__Exercise__.
Your task is to repeat the lines below exactly, excluding any pictures they contain.

__Data__.
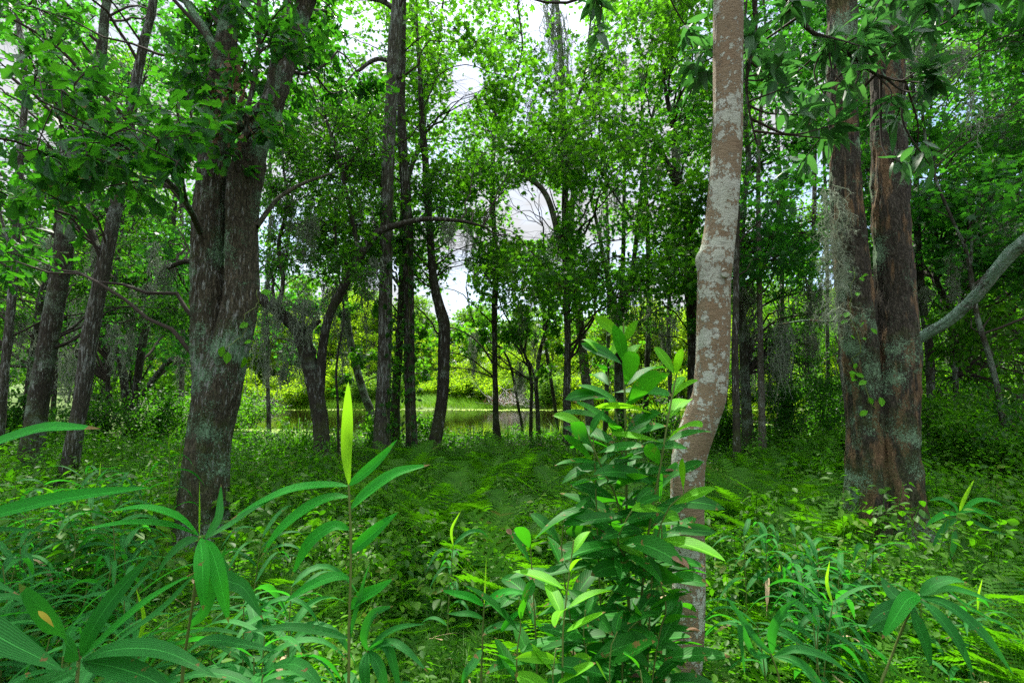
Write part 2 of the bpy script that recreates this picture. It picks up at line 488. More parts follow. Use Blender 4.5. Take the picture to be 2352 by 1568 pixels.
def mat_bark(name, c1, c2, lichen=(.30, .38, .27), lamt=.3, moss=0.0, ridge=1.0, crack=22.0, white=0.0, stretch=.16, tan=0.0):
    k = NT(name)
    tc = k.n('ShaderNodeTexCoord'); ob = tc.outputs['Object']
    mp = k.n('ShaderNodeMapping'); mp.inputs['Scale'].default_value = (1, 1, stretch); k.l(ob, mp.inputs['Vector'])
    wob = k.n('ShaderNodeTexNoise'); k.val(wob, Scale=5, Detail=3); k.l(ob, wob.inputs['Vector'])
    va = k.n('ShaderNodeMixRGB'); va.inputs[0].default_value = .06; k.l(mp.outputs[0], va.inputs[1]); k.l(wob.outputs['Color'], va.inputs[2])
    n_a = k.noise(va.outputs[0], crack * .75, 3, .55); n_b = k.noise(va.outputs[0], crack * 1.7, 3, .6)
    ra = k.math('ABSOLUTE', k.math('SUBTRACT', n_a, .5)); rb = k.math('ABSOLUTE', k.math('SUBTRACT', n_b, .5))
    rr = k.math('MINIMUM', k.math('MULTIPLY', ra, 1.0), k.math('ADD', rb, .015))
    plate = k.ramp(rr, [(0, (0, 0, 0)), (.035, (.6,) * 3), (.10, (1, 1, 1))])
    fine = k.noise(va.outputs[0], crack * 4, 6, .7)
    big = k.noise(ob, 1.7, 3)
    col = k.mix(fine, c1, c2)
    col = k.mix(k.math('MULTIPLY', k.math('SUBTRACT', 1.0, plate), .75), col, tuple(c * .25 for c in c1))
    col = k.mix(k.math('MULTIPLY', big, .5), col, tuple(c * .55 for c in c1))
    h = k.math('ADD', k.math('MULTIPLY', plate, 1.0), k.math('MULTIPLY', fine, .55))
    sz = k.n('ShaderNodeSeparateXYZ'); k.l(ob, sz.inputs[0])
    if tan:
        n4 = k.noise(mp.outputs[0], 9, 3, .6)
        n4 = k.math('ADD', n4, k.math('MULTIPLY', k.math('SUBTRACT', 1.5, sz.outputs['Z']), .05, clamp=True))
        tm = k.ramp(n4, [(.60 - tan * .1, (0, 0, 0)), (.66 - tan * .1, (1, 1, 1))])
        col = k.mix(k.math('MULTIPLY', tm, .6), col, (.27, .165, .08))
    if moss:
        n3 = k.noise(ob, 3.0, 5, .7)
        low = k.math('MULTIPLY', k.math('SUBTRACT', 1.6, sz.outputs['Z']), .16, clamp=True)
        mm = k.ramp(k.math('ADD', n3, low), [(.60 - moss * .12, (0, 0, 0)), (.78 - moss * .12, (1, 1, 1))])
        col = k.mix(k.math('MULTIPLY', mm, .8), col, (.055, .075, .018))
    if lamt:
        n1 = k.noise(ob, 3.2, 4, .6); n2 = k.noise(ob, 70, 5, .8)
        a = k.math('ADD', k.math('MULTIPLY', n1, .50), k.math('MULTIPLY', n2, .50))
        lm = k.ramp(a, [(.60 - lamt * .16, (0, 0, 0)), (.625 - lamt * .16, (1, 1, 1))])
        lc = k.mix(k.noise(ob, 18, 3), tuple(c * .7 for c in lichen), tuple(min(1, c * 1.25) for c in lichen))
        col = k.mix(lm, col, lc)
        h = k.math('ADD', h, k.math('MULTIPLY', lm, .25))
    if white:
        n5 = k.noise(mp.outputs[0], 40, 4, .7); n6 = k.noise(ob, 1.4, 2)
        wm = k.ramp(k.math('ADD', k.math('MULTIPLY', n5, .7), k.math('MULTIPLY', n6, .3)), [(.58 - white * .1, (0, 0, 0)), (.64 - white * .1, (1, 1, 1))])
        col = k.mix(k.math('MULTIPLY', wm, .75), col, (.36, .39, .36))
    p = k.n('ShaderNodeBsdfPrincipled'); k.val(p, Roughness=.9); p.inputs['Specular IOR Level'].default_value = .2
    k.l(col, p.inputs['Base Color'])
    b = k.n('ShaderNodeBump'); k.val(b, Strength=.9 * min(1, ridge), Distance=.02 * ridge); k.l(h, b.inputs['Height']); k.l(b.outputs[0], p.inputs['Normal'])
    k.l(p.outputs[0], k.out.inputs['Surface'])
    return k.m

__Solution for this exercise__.
Write part 2 of the bpy script that recreates this picture. It picks up at line 488. More parts follow. Use Blender 4.5. Take the picture to be 2352 by 1568 pixels.
def mat_bark(name, c1, c2, lichen=(.30, .38, .27), lamt=.3, moss=0.0, ridge=1.0, crack=22.0, white=0.0, stretch=.16, tan=0.0):
    k = NT(name)
    tc = k.n('ShaderNodeTexCoord'); ob = tc.outputs['Object']
    mp = k.n('ShaderNodeMapping'); mp.inputs['Scale'].default_value = (1, 1, stretch); k.l(ob, mp.inputs['Vector'])
    wob = k.n('ShaderNodeTexNoise'); k.val(wob, Scale=5, Detail=3); k.l(ob, wob.inputs['Vector'])
    va = k.n('ShaderNodeMixRGB'); va.inputs[0].default_value = .06; k.l(mp.outputs[0], va.inputs[1]); k.l(wob.outputs['Color'], va.inputs[2])
    n_a = k.noise(va.outputs[0], crack * .75, 3, .55); n_b = k.noise(va.outputs[0], crack * 1.7, 3, .6)
    ra = k.math('ABSOLUTE', k.math('SUBTRACT', n_a, .5)); rb = k.math('ABSOLUTE', k.math('SUBTRACT', n_b, .5))
    rr = k.math('MINIMUM', k.math('MULTIPLY', ra, 1.0), k.math('ADD', rb, .015))
    plate = k.ramp(rr, [(0, (0, 0, 0)), (.035, (.6,) * 3), (.10, (1, 1, 1))])
    fine = k.noise(va.outputs[0], crack * 4, 6, .7)
    big = k.noise(ob, 1.7, 3)
    col = k.mix(fine, c1, c2)
    col = k.mix(k.math('MULTIPLY', k.math('SUBTRACT', 1.0, plate), .75), col, tuple(c * .25 for c in c1))
    col = k.mix(k.math('MULTIPLY', big, .5), col, tuple(c * .55 for c in c1))
    h = k.math('ADD', k.math('MULTIPLY', plate, 1.0), k.math('MULTIPLY', fine, .55))
    sz = k.n('ShaderNodeSeparateXYZ'); k.l(ob, sz.inputs[0])
    if tan:
        n4 = k.noise(mp.outputs[0], 9, 3, .6)
        n4 = k.math('ADD', n4, k.math('MULTIPLY', k.math('SUBTRACT', 1.5, sz.outputs['Z']), .05, clamp=True))
        tm = k.ramp(n4, [(.60 - tan * .1, (0, 0, 0)), (.66 - tan * .1, (1, 1, 1))])
        col = k.mix(k.math('MULTIPLY', tm, .6), col, (.27, .165, .08))
    if moss:
        n3 = k.noise(ob, 3.0, 5, .7)
        low = k.math('MULTIPLY', k.math('SUBTRACT', 1.6, sz.outputs['Z']), .16, clamp=True)
        mm = k.ramp(k.math('ADD', n3, low), [(.60 - moss * .12, (0, 0, 0)), (.78 - moss * .12, (1, 1, 1))])
        col = k.mix(k.math('MULTIPLY', mm, .8), col, (.055, .075, .018))
    if lamt:
        n1 = k.noise(ob, 3.2, 4, .6); n2 = k.noise(ob, 70, 5, .8)
        a = k.math('ADD', k.math('MULTIPLY', n1, .50), k.math('MULTIPLY', n2, .50))
        lm = k.ramp(a, [(.60 - lamt * .16, (0, 0, 0)), (.625 - lamt * .16, (1, 1, 1))])
        lc = k.mix(k.noise(ob, 18, 3), tuple(c * .7 for c in lichen), tuple(min(1, c * 1.25) for c in lichen))
        col = k.mix(lm, col, lc)
        h = k.math('ADD', h, k.math('MULTIPLY', lm, .25))
    if white:
        n5 = k.noise(mp.outputs[0], 40, 4, .7); n6 = k.noise(ob, 1.4, 2)
        wm = k.ramp(k.math('ADD', k.math('MULTIPLY', n5, .7), k.math('MULTIPLY', n6, .3)), [(.58 - white * .1, (0, 0, 0)), (.64 - white * .1, (1, 1, 1))])
        col = k.mix(k.math('MULTIPLY', wm, .75), col, (.36, .39, .36))
    p = k.n('ShaderNodeBsdfPrincipled'); k.val(p, Roughness=.9); p.inputs['Specular IOR Level'].default_value = .2
    k.l(col, p.inputs['Base Color'])
    b = k.n('ShaderNodeBump'); k.val(b, Strength=.9 * min(1, ridge), Distance=.02 * ridge); k.l(h, b.inputs['Height']); k.l(b.outputs[0], p.inputs['Normal'])
    k.l(p.outputs[0], k.out.inputs['Surface'])
    return k.m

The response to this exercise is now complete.